I understand you have a concern about a “rider” to insurance policies that has been adopted in every state but Delaware. Please send me the details to either my personal e-mail(ejacobson7@comcast.net) or my state e-mail (elliott.jacobson@state.de.us)
I might also suggest that in the future you simply call DOIand make an inquiry. By clicking “contact” on our web site you will arrive at all of our phone numbers.
The Meeting Invitation
I met Jason Scott at the Democratic Party Convention and invited him to a meeting at DOI. He accepted and gave me his e-mail address. No agenda was asked for. Two days later I sent an e-mailto Jason asking for time, dates and locations, suggesting other bloggers to invite and saying staff would be on the phone or in person depending where it was held. I indicated the meeting would be “open-ended” which meant “fire away”. If an agenda was necessary all Jason and Cassandra had to do was ask. I also said that we would invite them back at a later date when the Commissioner would attend.
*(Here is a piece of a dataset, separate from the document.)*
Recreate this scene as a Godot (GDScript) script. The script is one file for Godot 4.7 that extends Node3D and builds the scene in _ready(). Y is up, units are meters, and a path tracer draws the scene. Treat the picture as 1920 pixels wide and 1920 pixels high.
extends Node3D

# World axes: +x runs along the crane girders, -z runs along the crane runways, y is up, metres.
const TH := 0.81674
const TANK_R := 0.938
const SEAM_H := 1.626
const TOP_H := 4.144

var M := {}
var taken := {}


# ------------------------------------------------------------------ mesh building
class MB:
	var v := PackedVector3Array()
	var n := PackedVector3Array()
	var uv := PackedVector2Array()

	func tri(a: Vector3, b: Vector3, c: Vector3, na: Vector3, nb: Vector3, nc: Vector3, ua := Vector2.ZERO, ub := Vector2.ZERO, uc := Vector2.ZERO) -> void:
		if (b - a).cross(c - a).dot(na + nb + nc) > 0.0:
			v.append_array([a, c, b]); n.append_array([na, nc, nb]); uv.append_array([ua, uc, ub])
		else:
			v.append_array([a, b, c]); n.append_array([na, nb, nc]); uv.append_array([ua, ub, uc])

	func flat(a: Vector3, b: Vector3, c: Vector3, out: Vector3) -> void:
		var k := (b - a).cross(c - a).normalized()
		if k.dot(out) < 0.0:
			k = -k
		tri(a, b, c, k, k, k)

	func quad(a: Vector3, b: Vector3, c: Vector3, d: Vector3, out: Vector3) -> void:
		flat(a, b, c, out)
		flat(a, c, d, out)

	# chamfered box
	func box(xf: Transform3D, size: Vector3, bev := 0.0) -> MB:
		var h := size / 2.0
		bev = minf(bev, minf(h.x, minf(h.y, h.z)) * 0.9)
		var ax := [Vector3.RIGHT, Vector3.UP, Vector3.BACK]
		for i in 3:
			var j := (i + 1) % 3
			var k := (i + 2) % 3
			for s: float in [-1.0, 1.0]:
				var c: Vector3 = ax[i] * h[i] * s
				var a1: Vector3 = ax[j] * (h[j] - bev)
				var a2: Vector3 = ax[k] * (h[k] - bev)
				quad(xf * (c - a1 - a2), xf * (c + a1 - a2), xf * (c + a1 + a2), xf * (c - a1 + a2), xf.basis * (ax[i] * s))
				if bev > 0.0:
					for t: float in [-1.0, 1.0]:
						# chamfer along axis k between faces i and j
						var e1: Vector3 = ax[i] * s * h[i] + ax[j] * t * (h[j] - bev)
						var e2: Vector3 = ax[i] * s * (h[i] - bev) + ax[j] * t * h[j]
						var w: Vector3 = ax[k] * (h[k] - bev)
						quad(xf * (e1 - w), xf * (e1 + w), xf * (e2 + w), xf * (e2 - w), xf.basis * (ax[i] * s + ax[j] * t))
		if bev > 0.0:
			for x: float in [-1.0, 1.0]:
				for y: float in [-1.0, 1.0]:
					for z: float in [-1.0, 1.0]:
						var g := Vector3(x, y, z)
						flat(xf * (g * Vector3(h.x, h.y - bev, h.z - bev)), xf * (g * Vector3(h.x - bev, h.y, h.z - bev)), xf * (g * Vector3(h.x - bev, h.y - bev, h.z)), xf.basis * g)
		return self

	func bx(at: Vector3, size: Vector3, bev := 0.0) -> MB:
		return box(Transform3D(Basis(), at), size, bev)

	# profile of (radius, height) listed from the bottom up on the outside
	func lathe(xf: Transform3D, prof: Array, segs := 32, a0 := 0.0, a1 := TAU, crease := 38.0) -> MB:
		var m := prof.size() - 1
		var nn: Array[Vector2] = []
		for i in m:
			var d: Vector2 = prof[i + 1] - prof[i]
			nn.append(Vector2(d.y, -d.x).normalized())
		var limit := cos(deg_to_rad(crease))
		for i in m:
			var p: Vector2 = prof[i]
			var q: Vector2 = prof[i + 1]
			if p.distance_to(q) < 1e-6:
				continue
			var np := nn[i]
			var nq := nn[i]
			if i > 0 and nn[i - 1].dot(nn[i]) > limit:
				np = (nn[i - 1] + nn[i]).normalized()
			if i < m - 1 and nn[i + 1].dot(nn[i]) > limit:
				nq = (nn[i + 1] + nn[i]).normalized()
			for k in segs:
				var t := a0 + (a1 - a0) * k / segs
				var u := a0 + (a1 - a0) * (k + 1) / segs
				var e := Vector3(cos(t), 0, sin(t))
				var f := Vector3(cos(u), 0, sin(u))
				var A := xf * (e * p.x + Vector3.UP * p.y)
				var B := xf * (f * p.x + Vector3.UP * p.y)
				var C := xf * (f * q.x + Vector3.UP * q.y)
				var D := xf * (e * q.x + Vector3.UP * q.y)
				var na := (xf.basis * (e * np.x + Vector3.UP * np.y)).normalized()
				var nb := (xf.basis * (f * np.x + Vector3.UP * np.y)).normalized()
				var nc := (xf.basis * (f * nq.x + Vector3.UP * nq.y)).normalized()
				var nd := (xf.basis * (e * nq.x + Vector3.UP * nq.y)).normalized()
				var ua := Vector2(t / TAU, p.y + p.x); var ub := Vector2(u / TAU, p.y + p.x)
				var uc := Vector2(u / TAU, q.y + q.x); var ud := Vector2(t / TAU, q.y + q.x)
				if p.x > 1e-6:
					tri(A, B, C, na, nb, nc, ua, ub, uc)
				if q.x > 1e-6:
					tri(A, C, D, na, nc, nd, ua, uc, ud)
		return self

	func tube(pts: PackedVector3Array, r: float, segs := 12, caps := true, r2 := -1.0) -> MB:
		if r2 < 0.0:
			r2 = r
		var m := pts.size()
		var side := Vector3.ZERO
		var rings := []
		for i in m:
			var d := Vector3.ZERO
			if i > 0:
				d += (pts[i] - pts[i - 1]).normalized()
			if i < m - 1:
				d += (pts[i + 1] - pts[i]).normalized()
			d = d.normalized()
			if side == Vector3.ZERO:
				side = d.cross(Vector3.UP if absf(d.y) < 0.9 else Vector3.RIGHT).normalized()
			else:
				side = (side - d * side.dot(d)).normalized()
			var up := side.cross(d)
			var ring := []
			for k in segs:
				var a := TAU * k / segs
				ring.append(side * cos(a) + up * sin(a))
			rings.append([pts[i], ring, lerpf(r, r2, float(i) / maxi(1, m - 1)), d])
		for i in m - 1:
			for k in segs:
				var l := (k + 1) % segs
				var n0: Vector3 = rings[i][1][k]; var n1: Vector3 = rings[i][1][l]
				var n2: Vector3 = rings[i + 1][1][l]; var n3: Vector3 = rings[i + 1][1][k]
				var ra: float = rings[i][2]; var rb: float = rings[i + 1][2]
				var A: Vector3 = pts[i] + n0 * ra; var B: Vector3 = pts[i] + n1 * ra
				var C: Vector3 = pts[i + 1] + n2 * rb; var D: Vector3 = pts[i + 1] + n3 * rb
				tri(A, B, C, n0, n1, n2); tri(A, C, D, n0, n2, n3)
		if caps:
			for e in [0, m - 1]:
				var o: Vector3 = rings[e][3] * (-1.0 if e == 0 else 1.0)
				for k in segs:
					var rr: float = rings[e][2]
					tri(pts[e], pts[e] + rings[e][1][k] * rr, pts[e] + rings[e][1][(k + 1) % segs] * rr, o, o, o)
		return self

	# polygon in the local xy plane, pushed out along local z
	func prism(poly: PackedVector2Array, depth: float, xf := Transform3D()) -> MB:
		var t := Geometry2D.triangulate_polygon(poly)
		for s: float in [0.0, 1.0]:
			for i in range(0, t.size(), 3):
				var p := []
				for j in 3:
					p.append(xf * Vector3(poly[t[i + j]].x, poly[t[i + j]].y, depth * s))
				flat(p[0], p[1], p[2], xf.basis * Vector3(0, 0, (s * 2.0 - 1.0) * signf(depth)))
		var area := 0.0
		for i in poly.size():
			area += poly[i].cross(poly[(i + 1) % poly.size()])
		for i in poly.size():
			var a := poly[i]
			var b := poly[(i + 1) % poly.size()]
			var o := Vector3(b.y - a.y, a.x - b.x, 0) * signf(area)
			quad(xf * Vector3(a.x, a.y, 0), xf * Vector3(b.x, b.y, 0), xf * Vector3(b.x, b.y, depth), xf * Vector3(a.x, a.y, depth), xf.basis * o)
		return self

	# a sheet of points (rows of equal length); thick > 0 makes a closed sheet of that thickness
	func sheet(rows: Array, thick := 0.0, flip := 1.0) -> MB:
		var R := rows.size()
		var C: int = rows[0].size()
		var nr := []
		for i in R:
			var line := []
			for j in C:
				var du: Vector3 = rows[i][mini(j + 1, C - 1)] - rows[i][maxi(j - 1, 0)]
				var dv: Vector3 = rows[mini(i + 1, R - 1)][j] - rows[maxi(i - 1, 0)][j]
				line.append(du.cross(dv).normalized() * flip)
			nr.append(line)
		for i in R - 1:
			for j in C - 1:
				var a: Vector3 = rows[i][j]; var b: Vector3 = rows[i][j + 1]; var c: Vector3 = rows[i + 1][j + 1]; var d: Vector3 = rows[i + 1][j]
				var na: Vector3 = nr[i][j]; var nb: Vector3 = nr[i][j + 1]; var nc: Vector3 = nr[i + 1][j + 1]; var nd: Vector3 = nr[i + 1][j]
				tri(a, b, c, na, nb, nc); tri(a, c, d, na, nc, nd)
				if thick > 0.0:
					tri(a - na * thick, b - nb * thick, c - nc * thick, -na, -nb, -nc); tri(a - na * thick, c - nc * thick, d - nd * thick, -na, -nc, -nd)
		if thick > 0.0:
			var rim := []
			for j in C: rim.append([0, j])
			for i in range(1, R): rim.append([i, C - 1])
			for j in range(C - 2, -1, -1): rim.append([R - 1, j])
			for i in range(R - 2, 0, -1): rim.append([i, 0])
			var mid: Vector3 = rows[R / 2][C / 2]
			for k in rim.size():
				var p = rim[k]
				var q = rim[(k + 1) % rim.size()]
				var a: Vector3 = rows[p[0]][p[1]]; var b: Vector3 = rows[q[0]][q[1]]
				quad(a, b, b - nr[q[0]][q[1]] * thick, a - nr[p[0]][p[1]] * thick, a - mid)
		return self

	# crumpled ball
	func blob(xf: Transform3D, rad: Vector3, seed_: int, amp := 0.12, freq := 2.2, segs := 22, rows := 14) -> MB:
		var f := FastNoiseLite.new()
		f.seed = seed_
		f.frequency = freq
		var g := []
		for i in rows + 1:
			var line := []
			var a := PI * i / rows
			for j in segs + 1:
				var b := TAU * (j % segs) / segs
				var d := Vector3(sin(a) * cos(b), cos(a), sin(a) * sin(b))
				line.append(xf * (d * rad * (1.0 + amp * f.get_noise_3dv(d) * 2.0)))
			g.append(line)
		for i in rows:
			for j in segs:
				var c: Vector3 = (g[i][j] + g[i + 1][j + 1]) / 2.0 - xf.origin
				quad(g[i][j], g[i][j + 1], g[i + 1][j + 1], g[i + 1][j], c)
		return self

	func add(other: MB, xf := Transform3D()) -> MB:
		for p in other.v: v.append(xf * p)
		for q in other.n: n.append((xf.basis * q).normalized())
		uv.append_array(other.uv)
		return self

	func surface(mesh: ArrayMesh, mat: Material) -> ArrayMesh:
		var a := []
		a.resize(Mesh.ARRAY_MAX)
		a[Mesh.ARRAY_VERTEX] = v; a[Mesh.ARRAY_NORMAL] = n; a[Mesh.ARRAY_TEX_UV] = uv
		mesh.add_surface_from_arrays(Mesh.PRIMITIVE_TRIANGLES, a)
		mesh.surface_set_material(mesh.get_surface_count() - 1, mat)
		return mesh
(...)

Elliott – still no amendment posted naming the time and location of the public bid opening. So 3pm at the office then?
Shorter Elliot. I love my fig leaf. I’m going to wear this one out.
So… 3:00 at 841 Silver Lake Blvd. Dover, DE 19904 shall interested parties ask for Elliot or Gould?
And we have asked for an agenda — one that was refused saying that anything less than open-ended was too restrictive for the DOI.
I can publish that email.
And as long as we still have those multiple questions on that RFP — ones that could certainly be answered here or via email — it looks from here that the DOI is officially ignoring our questions. Why would we take time off from our respective jobs to be ignored in person?